Garth Fagan’s Archives Are Acquired by Library of Congress
The 82-year-old founder of Garth Fagan Dance, a company that includes dancers ranging in age from their teens to their early 70s, shared the secret to a successful multigenerational troupe: not just physical toughness, but also spiritual and intellectual wellness.
“You get youngsters with all their bounce and carrying on, and adults who are just making it work with great difficulty,” Fagan said.
Fagan, a Jamaican-born choreographer known for threading ballet training and discipline into his Afro-Caribbean movement, is also the longest-running Black choreographer in Broadway history because of his work on “The Lion King.” His choreography for that musical won a Tony Award in 1998.
His expansive work captured the attention of the Library of Congress, which announced this week that it had acquired a collection documenting Fagan’s legacy, including early photos of him as a teenage dancer and full visual recordings of works like “From Before” and “Prelude.”
The collection includes more than 30 years’ worth of footage of Fagan’s creative process with dancers, along with handwritten rehearsal notes, programs, posters, letters and audio recordings.
The library already holds collections of works by dance luminaries including Martha Graham, Erick Hawkins, Bob Fosse and Alvin Ailey.
Fagan’s choreography for “The Lion King” has been seen across the world, with the musical having been performed on every continent but Antarctica, producing nearly $10 billion in revenue. At the library, the archive includes souvenir programs, playbills and posters from “The Lion King.”
“I’ve seen it and rehearsed it all over the world in different languages, cultures and I get the same thrill every place I go,” Fagan said.
When his dance company, which was founded in 1970, returned to the Joyce Theater in November to perform six works, Gia Kourlas, the New York Times’s dance critic, called Fagan’s techniques “impossible until you see them with your own eyes.”
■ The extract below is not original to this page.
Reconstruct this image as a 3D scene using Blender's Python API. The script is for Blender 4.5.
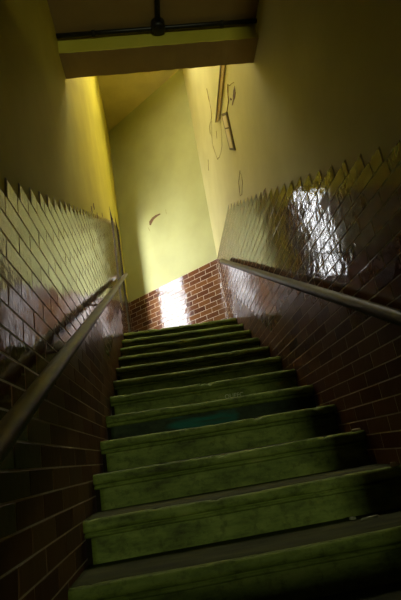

Fagan explained that his choreography requires dancers to build full-body strength, with an emphasis on the lower back. William Ferguson, the company’s executive director, once performed a work, “Dance Collage for Romie,” using crutches.
“One of the things that really inspired me to work to get our archive at the Library of Congress: the opportunity for the technique to be preserved in perpetuity,” Ferguson said.
Libby Smigel, a dance curator at the Library of Congress, said that after half a century of running a contemporary dance company, Fagan was finally getting the recognition he deserved.
“What we really don’t have is this hybridization of traditional forms with the classical ballet training, which now can train artists like racehorses,” Smigel said.
Most dancers retire at age 40, but Smigel said she admired the strength training and undulating movement synonymous with Fagan’s choreography that keeps the dancers’ muscles limber well into their later years.
“I wish I had been doing it all this time,” she said.